Los demócrata-cristianos jugaron un papel de primer plano en la caída de Esparza Zañartu, lo que precipitó la muerte del ochenio. Si él hubiera seguido a cargo de la seguridad de la dictadura, ésta se hubiera alargado tal vez más allá de las elecciones del 56, fraguándolas, como había hecho en 1950, en favor del propio Odría o de algún testaferro (había varios haciendo cola para desempeñar ese papel). Pero la caída del hombre fuerte del régimen debilitó a éste y lo sumió en un desbarajuste que la oposición aprovechó para ganar la calle.

Esparza Zañartu había ocupado a lo largo de la dictadura un puesto sin relieve -director de Gobierno-, que le permitía permanecer en la sombra, pues, aunque él tomaba todas las decisiones respecto a la seguridad, éstas eran asumidas públicamente por el ministro de Gobierno. La probable razón que llevó a Odría a poner a Esparza Zañartu en el ministerio fue que nadie quería ocupar ya este cargo de fantoches. Dice la leyenda que cuando el general Odría lo llamó para confiarle la cartera, Esparza le repuso que aceptaba, por lealtad, pero que esta medida equivalía a un suicidio para el régimen. Así fue. Apenas Esparza Zañartu se convirtió en blanco visible, todas las armas de la oposición apuntaron contra él.
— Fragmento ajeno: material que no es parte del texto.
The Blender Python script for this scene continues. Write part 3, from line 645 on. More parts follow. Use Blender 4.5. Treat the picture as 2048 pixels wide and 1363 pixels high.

El golpe de gracia fue un mitin de la Coalición Nacional, de Pedro Roselló, en Arequipa, que Esparza quiso frustrar enviando como contramanifestantes a matones contratados y policías de civil. Éstos fueron desbaratados por los arequipeños y la policía reprimió a los opositores, disparando, con un alto saldo de víctimas. Parecía repetirse el drama de 1950, durante las fraudulentas elecciones, en las que, ante un intento de rebelión callejera del pueblo arequipeño, Odría había llevado a cabo una matanza. Pero esta vez el régimen no se atrevió a sacar los tanques y soldados a la calle para que disparasen contra la multitud, como se dice que Esparza Zañartu quiso hacer. Arequipa declaró una huelga general que fue seguida por toda la ciudad. Al mismo tiempo, de acuerdo a la vieja costumbre que le había ganado el nombre de ciudad-caudillo (pues en ella nacieron la mayoría de las rebeliones y revoluciones republicanas), los arequipeños desempedraron las calles y armaron barricadas, donde miles de miles de hombres y mujeres de todos los sectores sociales esperaron vigilantes la respuesta del régimen a su pliego de reclamos: la renuncia de Esparza Zañartu, la abolición de la Ley de Seguridad Interior y la convocatoria a elecciones libres. Luego de tres días de tremenda tensión, el régimen sacrificó a Esparza Zañartu, quien, luego de renunciar, partió rápidamente al extranjero. Y aunque la dictadura nombró un gabinete militar, para todo el mundo, empezando por el propio Odría, fue evidente que los arequipeños -la tierra de Bustamante y Rivero- le habían asestado un golpe mortal.